If you’re going to hook up, do it after you place your order…

The other day I ran someone’s card, and when I came back to drop off their bill they were making out. It’s absolutely gross. And especially when servers are trying to give them food and the customers are making out at the table. — Gina, Bartender, Downingtown, PA.

If you interrupt they get mad, but I’m just trying to do my job, you know? Most of the time when we see it we just don’t go over there, since it’s so awkward. You’re just not going to get served. And especially make sure to do it after you get your drinks or food, because interrupting your makeout to bring you two Jäger-bombs is just… horrible. — Erb, Bartender, Jersey City, NJ

…and as discreetly as possible.

Definitely wait until late at night, when everyone else is drunk. No PDA during the day or when the bar and restaurant are empty—it has to be a full house. The worst is when people are hooking up at the bar and they just sit there and take up space from the other customers, customers that are tipping. — Zoë, Server, Sparta, NJ

If you’re at a bar it’s one thing, but if I have a customer at a table that I’m serving and they’re making out with someone, that’s offensive to me. Because, like, why? Why are you doing this right now, when I’m serving you food? Just please: If you’re going to hook up, be discreet. — Jocelyn, Server, Dewey Beach, DE.

Obviously people are going to hook up at the bar, it is what it is, but there are other ways to do that sort of thing. Holding hands is cool, or kissing now and then, but don’t just be shoving your tongue down someone’s throat at the bar. I guess it’s okay if it’s really, really late, but other than that, no.
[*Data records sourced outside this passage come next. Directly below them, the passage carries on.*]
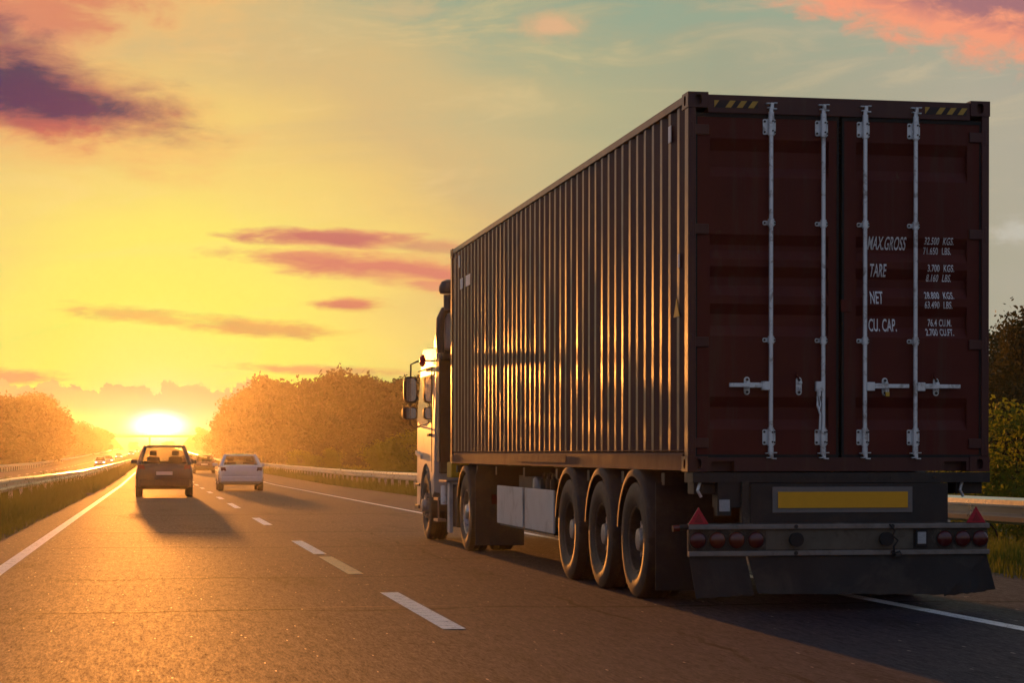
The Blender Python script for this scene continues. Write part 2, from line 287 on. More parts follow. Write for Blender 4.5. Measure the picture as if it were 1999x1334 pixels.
def asphalt(name, base, seams):
    m, N, p, co, out = material(name)
    s = N.new('ShaderNodeSeparateXYZ'); N.l.new(co, s.inputs[0]); X, Y = s.outputs[0], s.outputs[1]
    mpl = N.new('ShaderNodeMapping'); N.l.new(co, mpl.inputs[0]); mpl.inputs['Scale'].default_value = (1.0, 0.05, 1.0)
    tracks = N.noise(mpl.outputs[0], 1.1, 4.0, 0.5)                  # wheel tracks along the lanes
    patch = N.noise(co, 0.28, 5.0, 0.6)
    grain = N.rng(N.noise(co, 55.0, 5.0, 0.85), 0.30, 0.70, smooth=False)
    fine = N.noise(co, 230.0, 2.0, 0.6)
    vor = N.new('ShaderNodeTexVoronoi'); vor.inputs['Scale'].default_value = 1.0
    mv = N.new('ShaderNodeMapping'); N.l.new(co, mv.inputs[0]); mv.inputs['Scale'].default_value = (55.0, 9.0, 1.0); N.l.new(mv.outputs[0], vor.inputs['Vector'])
    mg = N.new('ShaderNodeMapping'); N.l.new(co, mg.inputs[0]); mg.inputs['Scale'].default_value = (62.0, 7.0, 1.0)
    g1 = N.rng(N.noise(mg.outputs[0], 1.0, 3.0, 0.8), 0.32, 0.68, smooth=False)      # grain drawn out along the lane, painting in the stones' self-occlusion
    mg2 = N.new('ShaderNodeMapping'); N.l.new(co, mg2.inputs[0]); mg2.inputs['Scale'].default_value = (20.0, 2.2, 1.0)
    g2 = N.rng(N.noise(mg2.outputs[0], 1.0, 4.0, 0.7), 0.34, 0.66, smooth=False)
    big = N.m('ADD', N.m('MULTIPLY', g1, 0.65), N.m('MULTIPLY', g2, 0.35))
    c = N.mix(N.m('ADD', N.m('MULTIPLY', grain, 0.4), N.m('MULTIPLY', big, 0.6)), tuple(v * 0.4 for v in base), tuple(v * 1.65 for v in base))
    c = N.mix(N.m('MULTIPLY', N.rng(tracks, 0.35, 0.7), 0.35), c, tuple(v * 0.6 for v in base))
    c = N.mix(N.m('MULTIPLY', N.rng(patch, 0.42, 0.65), 0.3), c, tuple(v * 1.5 for v in base))
    vs = N.new('ShaderNodeSeparateXYZ'); N.l.new(vor.outputs['Color'], vs.inputs[0])
    sparkle = N.m('MULTIPLY', N.rng(vs.outputs[0], 0.988, 0.994), N.rng(vor.outputs['Distance'], 0.40, 0.25))
    c = N.mix(sparkle, c, (0.42, 0.36, 0.30))  # the stones' sparkle put into the colour as pale points
    sh = 0.0
    for (yy, amp, wdt, x0, x1, col, f) in seams:                     # cracks and tar joints lying across the lanes
        wob = N.noise(N.comb(X, yy, 0.0), 0.9, 6.0, 0.65)
        dd = N.m('ABSOLUTE', N.m('SUBTRACT', N.m('SUBTRACT', Y, yy), N.m('MULTIPLY', N.m('SUBTRACT', wob, 0.5), amp)))
        mk = N.m('MULTIPLY', N.rng(dd, wdt * 2.2, wdt * 0.8), N.m('MULTIPLY', N.rng(X, x0, x0 + 0.6), N.rng(X, x1, x1 - 0.6)))
        mk = N.m('MULTIPLY', N.m('MULTIPLY', mk, N.rng(N.noise(co, 3.0, 5.0, 0.6), 0.30, 0.50)), f)
        c = N.mix(mk, c, col)
        if col[0] < 0.05: sh = N.m('MAXIMUM', sh, mk)
    xc = N.m('SUBTRACT', N.m('SUBTRACT', X, 3.4), N.m('MULTIPLY', N.m('SUBTRACT', N.noise(N.comb(3.0, N.m('MULTIPLY', Y, 0.35), 0.0), 1.0, 6.0, 0.6), 0.5), 0.7))
    lc = N.m('MULTIPLY', N.rng(N.m('ABSOLUTE', xc), 0.030, 0.012), N.m('MULTIPLY', N.rng(N.noise(co, 0.35, 3.0, 0.5), 0.44, 0.56), 0.8))
    mst = N.new('ShaderNodeMapping'); N.l.new(co, mst.inputs[0]); mst.inputs['Scale'].default_value = (1.1, 0.16, 1.0)
    stn = N.m('MULTIPLY', N.rng(N.noise(mst.outputs[0], 1.0, 6.0, 0.62), 0.54, 0.68), 0.45)
    sh = N.m('MAXIMUM', N.m('MAXIMUM', sh, lc), stn)
    c = N.mix(sh, c, (0.011, 0.010, 0.010))
    N.put(p.inputs['Base Color'], c)
    N.put(p.inputs['Roughness'], N.m('ADD', N.m('ADD', 0.85, N.m('MULTIPLY', big, -0.24)), N.m('MULTIPLY', tracks, -0.10)))
    N.put(p.inputs['Specular IOR Level'], N.m('MULTIPLY', N.m('ADD', N.m('MULTIPLY', big, 0.36), N.m('MULTIPLY', sparkle, 0.7)), N.m('SUBTRACT', 1.0, N.m('MULTIPLY', sh, 0.75))))
    b = N.new('ShaderNodeBump'); b.inputs['Strength'].default_value = 0.9; b.inputs['Distance'].default_value = 0.006
    hgt = N.m('ADD', N.m('ADD', N.m('MULTIPLY', grain, 0.5), N.m('MULTIPLY', fine, 0.4)), N.m('MULTIPLY', big, 0.75))
    N.put(b.inputs['Height'], hgt); N.l.new(b.outputs[0], p.inputs['Normal'])
    return m
ASPHALT = asphalt('asphalt', (0.032, 0.028, 0.039),
    [(15.6, 1.0, 0.035, -1.2, 9, (0.012, 0.011, 0.011), 0.85), (15.9, 0.2, 0.02, 0.9, 2.6, (0.16, 0.14, 0.12), 0.6),
     (20.0, 1.4, 0.05, -1.3, 3.0, (0.014, 0.013, 0.013), 0.6), (27.3, 1.2, 0.06, -1.5, 5.0, (0.015, 0.014, 0.013), 0.7),
     (12.6, 0.7, 0.02, 1.4, 2.1, (0.010, 0.010, 0.010), 0.9), (33.0, 1.5, 0.10, -1.5, 6.0, (0.016, 0.014, 0.013), 0.7),
     (23.6, 1.0, 0.05, 2.2, 8.0, (0.014, 0.013, 0.012), 0.6), (13.9, 0.3, 0.02, 1.4, 1.9, (0.15, 0.13, 0.12), 0.5),
     (44.0, 2.5, 0.14, -1.5, 6.5, (0.016, 0.014, 0.013), 0.6)])

def paint_mat(name, col):
    m, N, p, co, out = material(name)
    g = N.noise(co, 70.0, 4.0, 0.7); w = N.noise(co, 9.0, 7.0, 0.7)
    c = N.mix(N.rng(w, 0.50, 0.70), col, tuple(v * 0.50 for v in col))
    c = N.mix(N.rng(N.m('ADD', g, N.m('MULTIPLY', N.m('SUBTRACT', w, 0.5), 0.5)), 0.55, 0.66), c, (0.10, 0.09, 0.085))
    N.put(p.inputs['Base Color'], c); p.inputs['Roughness'].default_value = 0.52; p.inputs['Specular IOR Level'].default_value = 0.6
    b = N.new('ShaderNodeBump'); b.inputs['Distance'].default_value = 0.003; b.inputs['Strength'].default_value = 0.7
    N.put(b.inputs['Height'], g); N.l.new(b.outputs[0], p.inputs['Normal'])
    return m
ROADWHITE = paint_mat('road_white_paint', (0.86, 0.83, 0.79))
ROADAMBER = paint_mat('road_yellowed_paint', (0.70, 0.45, 0.17))

def soil_mat():
    m, N, p, co, out = material('verge_earth')
    a = N.noise(co, 0.6, 8.0, 0.65); b_ = N.noise(co, 14.0, 5.0, 0.7)
    c = N.mix(N.rng(a, 0.38, 0.62), (0.085, 0.065, 0.038), (0.055, 0.075, 0.020))
    c = N.mix(N.m('MULTIPLY', b_, 0.6), c, (0.12, 0.10, 0.06))
    N.put(p.inputs['Base Color'], c); p.inputs['Roughness'].default_value = 0.95; p.inputs['Specular IOR Level'].default_value = 0.15
    b = N.new('ShaderNodeBump'); b.inputs['Distance'].default_value = 0.05
    N.put(b.inputs['Height'], N.noise(co, 7.0, 6.0, 0.7)); N.l.new(b.outputs[0], p.inputs['Normal'])
    return m
SOIL = soil_mat()

def leaf_mat(name, c0, c1, trans=0.5, tcol=None):
    m, N, p, co, out = material(name)
    oi = N.new('ShaderNodeObjectInfo')
    n = N.noise(co, 0.9, 4.0, 0.6); n2 = N.noise(co, 9.0, 2.0, 0.5)
    c = N.mix(N.m('ADD', N.m('MULTIPLY', n, 0.6), N.m('MULTIPLY', n2, 0.5), clamp=True), c0, c1)
    c = N.mix(N.m('MULTIPLY', oi.outputs['Random'], 0.35), c, tuple(v * 0.6 for v in c0))
    N.put(p.inputs['Base Color'], c); p.inputs['Roughness'].default_value = 0.65; p.inputs['Specular IOR Level'].default_value = 0.15
    tl = N.new('ShaderNodeBsdfTranslucent')
    N.put(tl.inputs[0], N.mix(0.5, c, tcol or (0.30, 0.24, 0.03)))
    mx = N.new('ShaderNodeMixShader'); mx.inputs[0].default_value = trans
    N.l.new(p.outputs[0], mx.inputs[1]); N.l.new(tl.outputs[0], mx.inputs[2]); N.l.new(mx.outputs[0], out.inputs[0])
    return m
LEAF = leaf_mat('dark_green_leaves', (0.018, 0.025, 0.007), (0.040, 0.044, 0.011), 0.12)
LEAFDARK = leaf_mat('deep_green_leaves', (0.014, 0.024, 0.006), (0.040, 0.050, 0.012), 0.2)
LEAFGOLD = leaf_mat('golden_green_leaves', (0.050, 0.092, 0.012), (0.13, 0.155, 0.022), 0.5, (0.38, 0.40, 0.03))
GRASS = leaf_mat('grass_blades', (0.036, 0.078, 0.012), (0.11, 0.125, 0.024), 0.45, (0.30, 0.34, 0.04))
BARK = simple('bark', (0.055, 0.042, 0.030), 0.9, 0, 0.4, 6.0, 0.03, 9.0)

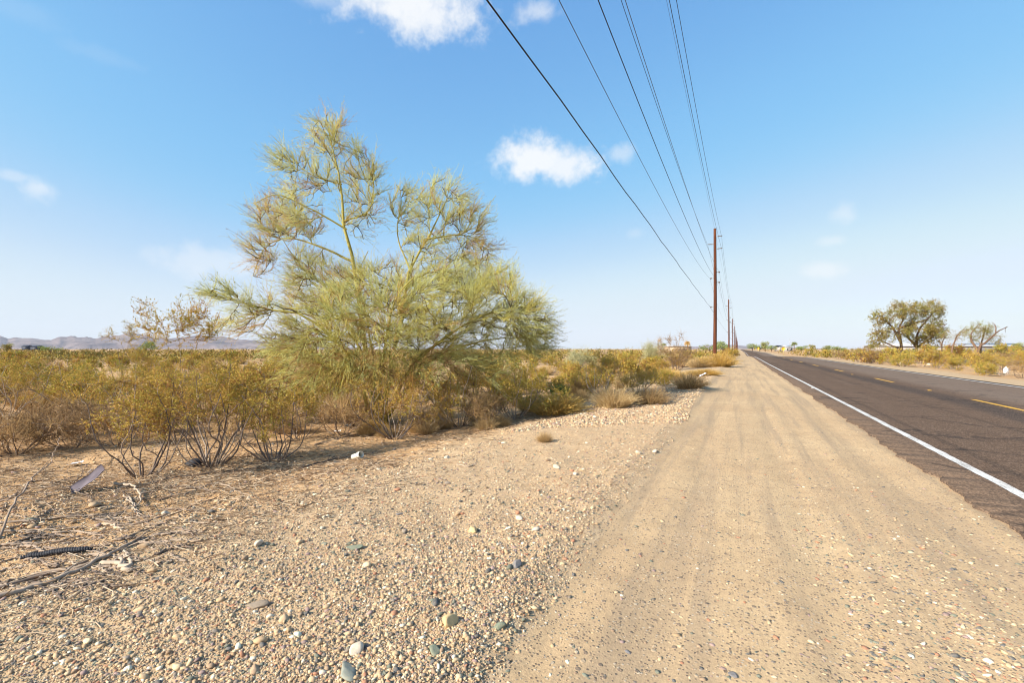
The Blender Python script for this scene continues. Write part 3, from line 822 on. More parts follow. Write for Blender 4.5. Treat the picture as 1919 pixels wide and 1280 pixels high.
bush_at(make_bush('creosote', 27, 1.5, 1.2, 15, 187, 6, (.014, .023), 6, 0.08, 0.0125), gp(610, 790), 'olive creosote bush behind the white pipe, left of the palo verde trunk', group=CG)
bush_at(make_bush('creosote', 28, 1.5, 1.1, 13, 172, 6, (.014, .023), 6, 0.10, .016), gp(180, 800), 'yellow brown creosote bush behind the low dry brush at left', group=CG)
bush_at(make_bush('creosote', 29, 1.55, 1.0, 12, 158, 6, (.014, .023), 6, 0.12, .016), gp(15, 785), 'olive creosote bush with dark forked stems at the left border of the view', group=CG)
bush_at(make_bush('creosote', 30, 1.9, .9, 11, 200, 6, (.014, .023), 6, 0.20, .016, spike=10), gp(255, 745), 'lanky creosote bush with feathery tops against the mountains', group=CG)
bush_at(make_bush('creosote', 31, 1.7, 1.1, 13, 172, 6, (.014, .023), 6, 0.10, .016), gp(470, 772), 'olive creosote bush behind the short leafy one and below the low palo verde limb', group=CG)
bush_at(make_bush('creosote', 34, 1.5, 1.1, 12, 158, 6, (.014, .023), 6, 0.12, .016), gp(340, 790), 'olive creosote bush close behind the tall spiky one', group=CG)
bush_at(make_bush('creosote', 32, 1.5, .8, 10, 150, 6, (.013, .02), 6, 0.30, .017), gp(1128, 742), 'creosote bush on bare forked trunks behind the dry tufts at the bend of the gravel', group=CG)
bush_at(make_bush('creosote', 33, 1.0, .9, 12, 200, 6, (.013, .02), 6, 0.08, .013), gp(1195, 738), 'low yellow olive creosote bush at the gravel edge with a dark shadow under it', group=CG)

# dry brush, dead bush, grasses
def make_tuft(name, seed, H, W_, n, mat, droop=.35, leaf=.005, seg=4, up=1.0):
    rng = np.random.default_rng(seed)
    a = rng.uniform(0, 6.283, n); r = W_ * np.sqrt(rng.uniform(0, 1, n))
    b = np.stack([np.cos(a) * r * .55, np.sin(a) * r * .55, np.full(n, -.02)], 1)
    h = 1.45 * H * rng.uniform(.35, 1.0, n) * (1.1 - .5 * (r / W_) ** 2)
    out = np.stack([np.cos(a), np.sin(a), np.zeros(n)], 1) * (r * .32 + .03 * W_)[:, None] + rng.normal(0, .09 * W_, (n, 3)) * [1, 1, 0]
    s = np.linspace(0, 1, seg)[None, :, None]
    T = b[:, None] + out[:, None] * s * (.6 + .9 * s) + np.array([0, 0, 1.0]) * (h[:, None, None] * s * (1 - droop * .5 * s))
    mb = MB()
    mb.tubes(T, np.broadcast_to(np.linspace(leaf * .6, leaf * .25, seg), (n, seg)), 3, np.clip(rng.normal(.5, .25, n), 0, 1))
    k, p, tan = sample_on(rng, T, 3, .35)
    mb.leaves(p, tan + rng.normal(0, .45, p.shape), rng.uniform(.03, .08, len(p)), leaf * 1.3, rng, np.clip(rng.normal(.55, .25, len(p)), 0, 1))
    return mb.data(name, M[mat])

def tuft_at(me, p, label, s=1.0, rz=0.0, name='grass_tuft', cat='grass tuft', group=None):
    o = link(name, me); o.location = (p[0], p[1], p[2] - .01); o.scale = (s, s, s) if not hasattr(s, '__len__') else s
    o.rotation_euler = (0, 0, rz)
    return tag(o, label, cat, group)

t_brown = [make_tuft('dry_tuft', 40 + i, .55, .5, 620, 'dry', .5, .007) for i in range(3)]
t_gold = [make_tuft('gold_tuft', 44 + i, .6, .6, 900, 'gold', .55, .008) for i in range(3)]
TG = 'dry grass tufts at the gravel edge'
tuft_at(t_brown[0], gp(1085, 742), 'reddish tan dry tuft beside the small green weed', 1.15, .3, group=TG)
tuft_at(t_brown[1], gp(1150, 762), 'pale tan dry tuft lowest on the gravel edge', (1.25, 1.25, .95), 1.3, group=TG)
tuft_at(t_brown[2], gp(1218, 758), 'thin grey tan tuft in front of the low yellow olive bush', (1.0, 1.0, .8), 2.0, group=TG)
tuft_at(t_gold[0], gp(1040, 775), 'orange dry grass clump at the right foot of the rounded creosote bush', (1.3, 1.3, .8), .9, group=TG)
tuft_at(t_brown[1], gp(1292, 728), 'straw coloured grass tuft beside the gravel below the grey dead bush', (1.3, 1.3, 1.05), .2, group=TG)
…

I work at a bar that’s open until twelve and I see it a lot, but if you’re hooking up before ten, when the waitresses leave, that’s just way too early for that sort of thing. — Gina, Bartender, Downingtown, PA.

If you go too far, you’re going to get kicked out.

It would have to go pretty far for me to step in. I think if clothes started coming off, that would be the point where I’d have to break it up. But other than that I don’t really have a problem with it, unless it’s making one of the bartenders or waiters uncomfortable. The bar that I work at is pretty lax about that sort of thing—but yeah, once private parts become exposed, then I’d have to put a stop to that. — Jackson, Bouncer, New York, NY.

I’ve intervened before. Usually when it gets really touchy, if they start going for stuff, if you know what I mean. Kissing is fine, but if you’re pinning someone against the wall and hands start going places, you gotta step in. I tell them to chill out—like, you’re in a public place, people. But usually they just start up again in the bathroom and you have to kick them out. If you went into the women's bathroom you’d have a better shot at getting away with it since male bouncers don’t go in there—not that I’m advocating for that. And a lot of times I tell people to ease up and guys will be like, ‘What the fuck, man?’ or whatever, but it’s just not cool. People work here. At the end of the day, it’s a business. You can’t be fucking in the bathroom of your dentist, so what makes you think you can do it at the bar? — Carlos, Bouncer, Nashville, TN.